Go Beyond the Yes/No
Alright, it’s cool that we know the proportion of people slowing down at this school zone is less than 50%. But, it would be interesting to know how many actually do slow down. This question requires us to calculate a confidence interval for p.
With any program, not only do we conclude that the proportion of drivers who slow down for the school zone is less than 50%, we are 95% confident that the (population) proportion is between 1.16 and 2.86%.
The Conclusion
It may help for you to see the entire conclusion written up. While this course does not require you to write these lengthy conclusions, you may gain from seeing how everything merges together in a final explanation.
We would like to test if at least half of the drivers tended to slow down for the school zone on Washington Street for Will Rogers Elementary School. To test this, we used a radar gun and the camouflage of a parked car to determine how many did so at various times during the week. Of the 1045 cars we measured, only 21 slowed down to the posted speed limit.

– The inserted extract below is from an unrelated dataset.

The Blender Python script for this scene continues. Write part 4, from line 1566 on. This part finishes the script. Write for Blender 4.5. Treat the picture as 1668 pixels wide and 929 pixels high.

To test the hypothesis, we performed a one-sample proportions test. According to that test, fewer than half of the drivers slowed down for the school zone (p < 0.0001). In fact, a 95% confidence interval for the proportion of cars that did slow down to 30mph is from 1.16 to 2.86%.
This example showed how the last two weeks fit together to give us usable information about reality based on a sample. Here, we were able to estimate the proportion of drivers who slow down for the school zone outside Will Rogers Elementary School.
The next step is for a policy analyst to devise a method for increasing the slow-down rate. Once that plan is in place, we return and collect more data. We then compare the slow-down rates from before the implementation with those after. That comparison requires methods from next week.
And that is it. These two examples covered some additional aspects of hypothesis testing. They both started with the research question, and continued through the scientific method, ending with the actual conclusions we could draw based on the data we carefully collected.